Business levers: The size of assembly projects is growing and consumer prices are tumbling. 

  • Egyptian investors partnered with FAW, the Shanghai auto giant, to assemble and then manufacture the Bestune E05, among the world’s most affordable electric cars ($17,500).

Undisputed champion: None of this compares to Morocco. It has become a fully fledged manufacturer, overtaking South Africa. 

  • With 220,000 jobs, its auto industry accounts for 22% of GDP and $14 billion in exports.

  • Infrastructure investments and proximity to Spain allowed it to overtake car exports to Europe from China, India or Japan. 
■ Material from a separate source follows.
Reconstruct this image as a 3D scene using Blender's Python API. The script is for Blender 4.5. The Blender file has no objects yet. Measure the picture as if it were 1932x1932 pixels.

  • “We didn’t export one car 15 years ago,” said Ryad Mezzour, the industry minister.

  • By 2030, he aims for 60% of the annual vehicle production capacity of currently 700,000 cars to be electric. 

Industrial policy: Can other African nations follow this path to industrialisation? 

  • Most answers focus on investment, infrastructure & policy frameworks. 

  • They’re all vital – and tricky. But an even higher hurdle looms.

Free trade: Most national markets are too small to manufacture only for themselves. Vehicles plants need to export to neighbours to be viable. 

  • But that requires open African borders and collaborative industrial policies. 

  • If every country tries to get to the head of the queue, none will. 

  • Europe has struggled with similar problems for decades.

  • Too many national champions could stall the entire mobility transition. 

Good news: How this can work well was shown by Tanzania this year. Its capital Dar es Salam may order electric buses assembled in Uganda for rapid transit.